Avec toute cette pluie, on avait oublié le bruit de la neige. Ce son de nos pas étouffé, ce vague grincement, cette vibration qui meurt dans la ouate blanche et froide.

Il y a là quelque chose d’une infinie douceur, qu’un soleil de plomb sur une plage en été ne produit pas.

On a dans une vie d’occidental vaguement mobile visité des tas de ruines et, enfant, nos jeux de plage normands étaient imprégnés des ruines de guerre, le bunker au bord de l’eau semblant aussi naturel que les grandes et immuables marées de la Manche.

Mais de camp de concentration, jamais. Pas de vacances en Pologne, peu en Allemagne, ni de voyages scolaires pour y pallier.

Il y en a pourtant un sur le territoire national, au lieu-dit Natzweiler-Struthof, et après avoir été si souvent passé à côté, on a finalement pris le temps.

Bâtiments provisoires de l’horreur éternelle, aujourd’hui figés. L’économie mise ici dans ce qui devait servir à ses semblables dit aussi des choses qu’on leur a faites subir, la réduction ultime de leur humanité.

Préserver tout cela semble artificiel, peut-être. N’empêche, tout cela parle, hurle à nos oreilles.

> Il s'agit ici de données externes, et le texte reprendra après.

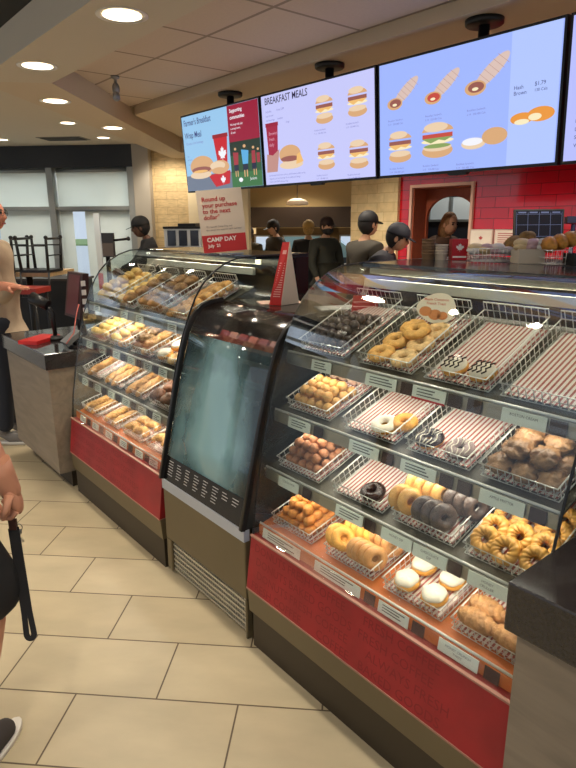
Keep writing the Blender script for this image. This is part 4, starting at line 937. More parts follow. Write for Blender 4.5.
for (x, y, k) in ((0.60, 0.72, 0), (0.865, 0.73, 0), (0.605, 0.27, 1), (0.87, 0.25, 1)): sandwich(s2, x, y, 0.074, k); caption(s2, x-0.09, y-0.20, 2)
# screen 3
blu = C_('cool blue', (158, 180, 250))
s3 = Screen(2.52, 'third menu screen from the left, showing three wraps above two sandwiches', blu)
for i, (x, y) in enumerate(((0.15, 0.68), (0.39, 0.67), (0.63, 0.69))): wrap(s3, x, y, 0.62, 0.125 if i < 2 else 0.140, i); caption(s3, x-0.08, y-0.19 if i < 2 else y-0.22, 2)
sandwich(s3, 0.150, 0.27, 0.076, 1); caption(s3, 0.08, 0.07, 2)
sandwich(s3, 0.385, 0.29, 0.094, 2); s3.poly('picture_lettuce', lett, ell(0.385, 0.235, 0.08, 0.018)); caption(s3, 0.30, 0.07, 2)
s3.multi('picture_bagel', breadd, [ell(0.59, 0.22, 0.065, 0.045)]); s3.poly('picture_bagel', breadc, ell(0.70, 0.26, 0.065, 0.065)); s3.poly('picture_spread', whitec, ell(0.585, 0.235, 0.055, 0.03)); caption(s3, 0.50, 0.06, 2)
s3.poly('side_column', C_('cool blue light', (176, 196, 252)), rect(0.765, 0.025, 0.985, 0.978))
s3.multi('hash_brown', C_('hash gold', (232, 150, 60)), [ell(0.83, 0.36, 0.055, 0.042), ell(0.915, 0.375, 0.062, 0.052)]); s3.multi('hash_brown', eggc, [ell(0.83, 0.335, 0.035, 0.02), ell(0.89, 0.36, 0.03, 0.025)])
s3.text('caption', inkc, [(0.785, 0.57, 0.024, 'Hash'), (0.785, 0.53, 0.024, 'Brown'), (0.88, 0.575, 0.024, '$1.79'), (0.88, 0.535, 0.018, '130 Cals')])
# screen 4
s4 = Screen(1.43, 'rightmost menu screen cut by the right edge, text columns only', C_('lavender blue', (182, 188, 250)))
s4.text('headline', C_('dark ink', (36, 26, 60)), [(0.05, 0.84, 0.06, 'BEVERAGES')])
s4.text('price_lines', inkc, [(0.05, 0.72-0.055*k, 0.022, t) for k, t in enumerate(['Coffee', 'Tea', 'Latte', '', 'Premium', 'Steeped Tea', 'Cappuccino', 'Hot Chocolate', 'Iced Coffee', 'Lemonade', 'Smoothie', 'Water'])])

# ================================================================ SIGNS ON THE CASES
sw, sh_ = 0.232, 0.318
sX = Vector((0.80, -0.60, 0)); sU = Vector((-0.09, -0.10, 0.99)).normalized(); sX = (sX - sU*sX.dot(sU)).normalized(); sN = sX.cross(sU).normalized()
so = Vector((0.49, 2.78, 1.526)) ; 
def sp(x, y, d=0.0): return so + sX*x + sU*y + sN*d
# small tilt as in the photograph: rotate the board slightly in its own plane
ct_, st_ = math.cos(0.07), math.sin(0.07); sX, sU = sX*ct_ - sU*(-st_), sU*ct_ - sX*st_ if False else (sU*ct_ - sX*st_)
cs = thing('counter_sign', 'upright paper sign reading Round up your purchase and CAMP DAY on the far case', 'sign', (0.58, 2.70, 1.525))
MB().prism([sp(0, 0.0), sp(sw, 0.0), sp(sw, sh_), sp(0, sh_)], -sN*0.004).build('sign_board', mat('sign cream', (222, 204, 182), 0.6), cs)
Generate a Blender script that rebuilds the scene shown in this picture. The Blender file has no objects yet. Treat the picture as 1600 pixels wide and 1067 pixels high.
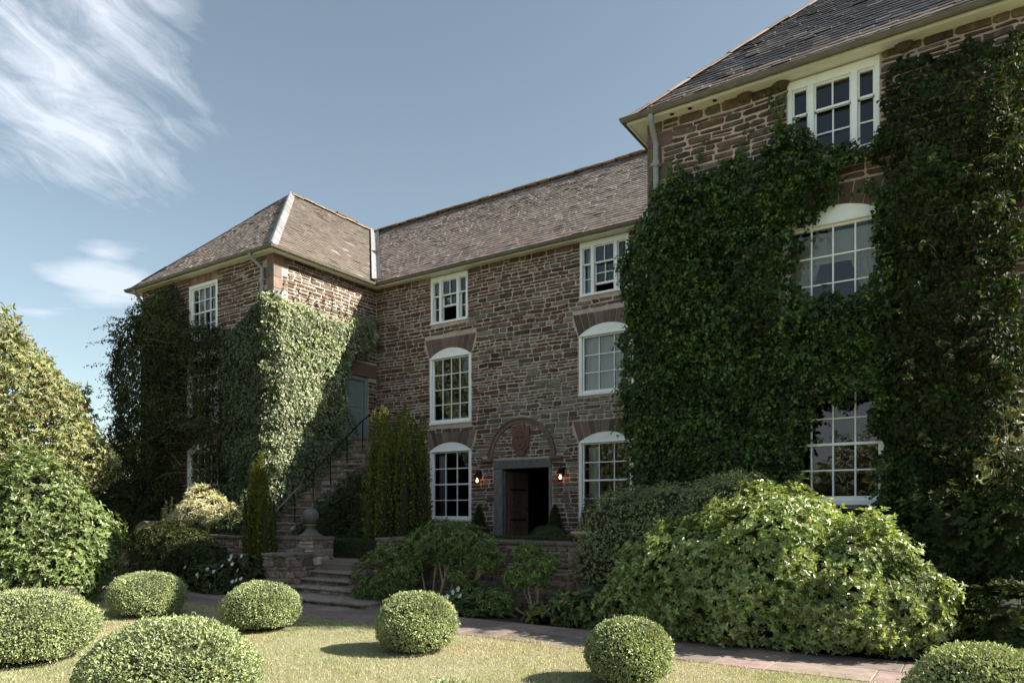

Est-ce utile que de maintenir tout cela pour les bonnes volontés qui voudront bien s’y rendre ? Il en a pensé quoi le bébé nourri par sa mère à la becquée pendant la projection du film ? La jeune fille dont la sœur aînée n’a pas résisté à la tentation de la boule de neige, même en des lieux si glacés ? Le « devoir de mémoire » fait-il sens ?

À la fermeture du site, la brume nocturne s’épaississait sur la neige froide, la nuit et le brouillard occupaient tout l’espace silencieux.